If this book has one main contention, it is that gardening should be the ruling metaphor for what our relationship with nature (and consequently culture) should look like. The garden teaches us to grapple with the tensions between the extremes of “domination and acquiescence”. After having “done something”, we can't afford to do nothing to our natural landscapes. The garden should be “a place that admits of both nature and human habitation. But it is not, as I had imagined, a harmonious compromise between the two…It requires continual human intervention or else it will collapse. The question for the gardener—and in a way it’s a question for all of us—is, What is the proper character of that intervention?” (p. 49).
I was fascinated by his remarks on American suburban life. The suburb, he says, promises the best of both worlds, the place where people “keep one foot on the land and the other in the city” (p. 10). Its “main characteristic institution” is the front lawn (p. 18). Since we moved to the US, my wife and I have been intrigued by precisely this – the many front lawns left unfenced that seamlessly extend from one property into the next one. It’s all about democracy, Pollan argues: “The front lawn symbolized the collective face of suburbia, the backyard its private aspect. In the back, you could do pretty much whatever you wanted, but out front you had to take account of the community’s wishes and its self-image...A single unmowed lawn ruins the whole effect, announcing to the world that all is not well here in utopia…My father couldn’t have cared less” (p. 19). As the story goes on, his father’s politically incorrect front lawn did not go unnoticed.
I was annoyed by the author’s consistent male generic language, a reminder that I should read more old books (this one was published in 1991).
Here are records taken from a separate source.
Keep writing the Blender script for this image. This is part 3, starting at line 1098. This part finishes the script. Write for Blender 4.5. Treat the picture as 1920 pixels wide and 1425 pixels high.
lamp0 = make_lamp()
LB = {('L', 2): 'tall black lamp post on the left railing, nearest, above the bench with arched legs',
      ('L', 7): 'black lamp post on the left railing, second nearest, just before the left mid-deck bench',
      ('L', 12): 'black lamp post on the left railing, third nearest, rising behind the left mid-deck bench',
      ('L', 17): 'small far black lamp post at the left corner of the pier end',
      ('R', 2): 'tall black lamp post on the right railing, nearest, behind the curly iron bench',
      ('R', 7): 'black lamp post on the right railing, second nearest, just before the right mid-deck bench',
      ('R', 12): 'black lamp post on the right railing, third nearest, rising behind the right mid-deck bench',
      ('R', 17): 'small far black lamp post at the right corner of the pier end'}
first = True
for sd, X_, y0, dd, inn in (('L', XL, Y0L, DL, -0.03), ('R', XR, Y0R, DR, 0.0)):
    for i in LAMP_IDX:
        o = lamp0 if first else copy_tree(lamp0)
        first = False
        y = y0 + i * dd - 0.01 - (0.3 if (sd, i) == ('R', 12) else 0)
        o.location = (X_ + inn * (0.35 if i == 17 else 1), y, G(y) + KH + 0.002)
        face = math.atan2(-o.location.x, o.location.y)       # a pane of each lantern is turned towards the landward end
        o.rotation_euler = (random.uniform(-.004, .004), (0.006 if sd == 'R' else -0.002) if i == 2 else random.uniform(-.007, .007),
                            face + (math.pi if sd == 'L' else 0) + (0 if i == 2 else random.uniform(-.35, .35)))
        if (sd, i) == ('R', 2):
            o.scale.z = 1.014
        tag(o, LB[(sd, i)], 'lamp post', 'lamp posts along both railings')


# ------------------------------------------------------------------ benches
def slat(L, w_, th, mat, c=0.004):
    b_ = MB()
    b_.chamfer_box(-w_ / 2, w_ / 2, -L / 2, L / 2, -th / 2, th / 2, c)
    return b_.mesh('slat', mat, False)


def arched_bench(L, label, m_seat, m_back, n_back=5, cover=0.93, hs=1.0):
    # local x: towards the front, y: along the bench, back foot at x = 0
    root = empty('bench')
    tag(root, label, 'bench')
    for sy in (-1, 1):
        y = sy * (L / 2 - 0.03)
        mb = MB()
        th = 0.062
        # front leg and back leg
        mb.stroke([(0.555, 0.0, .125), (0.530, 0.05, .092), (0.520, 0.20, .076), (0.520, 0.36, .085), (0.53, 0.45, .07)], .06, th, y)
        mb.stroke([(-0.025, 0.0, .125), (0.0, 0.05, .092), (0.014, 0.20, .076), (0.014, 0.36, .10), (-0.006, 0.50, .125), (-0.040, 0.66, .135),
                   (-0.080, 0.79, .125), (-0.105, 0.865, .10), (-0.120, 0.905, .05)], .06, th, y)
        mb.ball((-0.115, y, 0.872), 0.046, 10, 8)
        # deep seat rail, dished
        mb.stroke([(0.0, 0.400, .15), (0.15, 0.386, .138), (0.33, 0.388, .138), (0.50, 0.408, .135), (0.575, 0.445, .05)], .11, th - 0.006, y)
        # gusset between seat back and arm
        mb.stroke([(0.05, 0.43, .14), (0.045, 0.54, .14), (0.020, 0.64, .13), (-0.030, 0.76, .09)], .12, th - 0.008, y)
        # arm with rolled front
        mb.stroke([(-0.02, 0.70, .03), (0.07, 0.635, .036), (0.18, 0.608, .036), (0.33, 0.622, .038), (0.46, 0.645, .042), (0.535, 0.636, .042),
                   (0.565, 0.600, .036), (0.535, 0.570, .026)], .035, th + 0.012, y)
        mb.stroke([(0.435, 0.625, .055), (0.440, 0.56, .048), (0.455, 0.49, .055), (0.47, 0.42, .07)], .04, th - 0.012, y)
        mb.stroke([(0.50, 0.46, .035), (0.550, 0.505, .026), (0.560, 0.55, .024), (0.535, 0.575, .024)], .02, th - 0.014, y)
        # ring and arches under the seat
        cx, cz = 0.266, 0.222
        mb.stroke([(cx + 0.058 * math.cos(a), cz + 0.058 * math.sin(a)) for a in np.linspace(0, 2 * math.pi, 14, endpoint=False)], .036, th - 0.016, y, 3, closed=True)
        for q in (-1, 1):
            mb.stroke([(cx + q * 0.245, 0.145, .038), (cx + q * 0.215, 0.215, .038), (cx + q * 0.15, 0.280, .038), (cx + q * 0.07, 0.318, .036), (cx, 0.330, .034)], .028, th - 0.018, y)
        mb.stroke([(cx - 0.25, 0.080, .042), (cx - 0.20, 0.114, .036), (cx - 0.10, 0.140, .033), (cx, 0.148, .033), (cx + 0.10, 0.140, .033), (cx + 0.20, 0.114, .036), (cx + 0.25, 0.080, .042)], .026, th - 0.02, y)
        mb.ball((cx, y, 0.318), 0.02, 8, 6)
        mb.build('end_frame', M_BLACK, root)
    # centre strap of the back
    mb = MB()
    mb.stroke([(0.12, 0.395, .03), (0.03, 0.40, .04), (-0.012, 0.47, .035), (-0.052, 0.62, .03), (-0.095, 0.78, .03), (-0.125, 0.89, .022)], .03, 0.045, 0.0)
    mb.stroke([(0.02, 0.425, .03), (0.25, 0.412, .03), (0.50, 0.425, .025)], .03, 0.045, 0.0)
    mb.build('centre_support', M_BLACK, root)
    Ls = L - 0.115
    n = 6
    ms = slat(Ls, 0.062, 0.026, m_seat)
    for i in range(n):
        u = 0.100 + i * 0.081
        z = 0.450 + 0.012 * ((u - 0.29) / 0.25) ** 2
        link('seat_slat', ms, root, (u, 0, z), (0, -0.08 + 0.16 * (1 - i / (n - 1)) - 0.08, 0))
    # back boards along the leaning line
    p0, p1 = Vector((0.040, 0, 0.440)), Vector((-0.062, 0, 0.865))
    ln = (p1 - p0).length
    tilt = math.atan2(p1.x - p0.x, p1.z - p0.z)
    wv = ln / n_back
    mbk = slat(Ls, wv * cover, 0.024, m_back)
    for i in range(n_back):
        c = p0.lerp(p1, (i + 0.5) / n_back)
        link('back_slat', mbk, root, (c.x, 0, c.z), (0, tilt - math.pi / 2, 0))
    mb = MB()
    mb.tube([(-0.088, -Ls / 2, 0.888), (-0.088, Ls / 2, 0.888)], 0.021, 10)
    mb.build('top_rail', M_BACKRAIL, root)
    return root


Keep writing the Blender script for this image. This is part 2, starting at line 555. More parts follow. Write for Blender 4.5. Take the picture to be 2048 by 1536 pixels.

Also, gardening in this book is primarily depicted as an individual effort, not a communal endeavor. I don't know too many things about gardening, but something seems to be missing here...awareness of non-western gardening practices, perhaps? (All his examples are either from the US or from Europe).
This book is pretty straightforward: one gardener shares his story and experiences in the garden. How complex can this be? Well, it turns out that Pollan sees all sorts of things below the soil, delving into philosophical musings, economics and environmental ethics, historical and political issues, cultural analysis, and occasionally even some spirituality and theology.
Throughout all of this, the eloquent and conversational tone is never lost. It is truly a delightful book.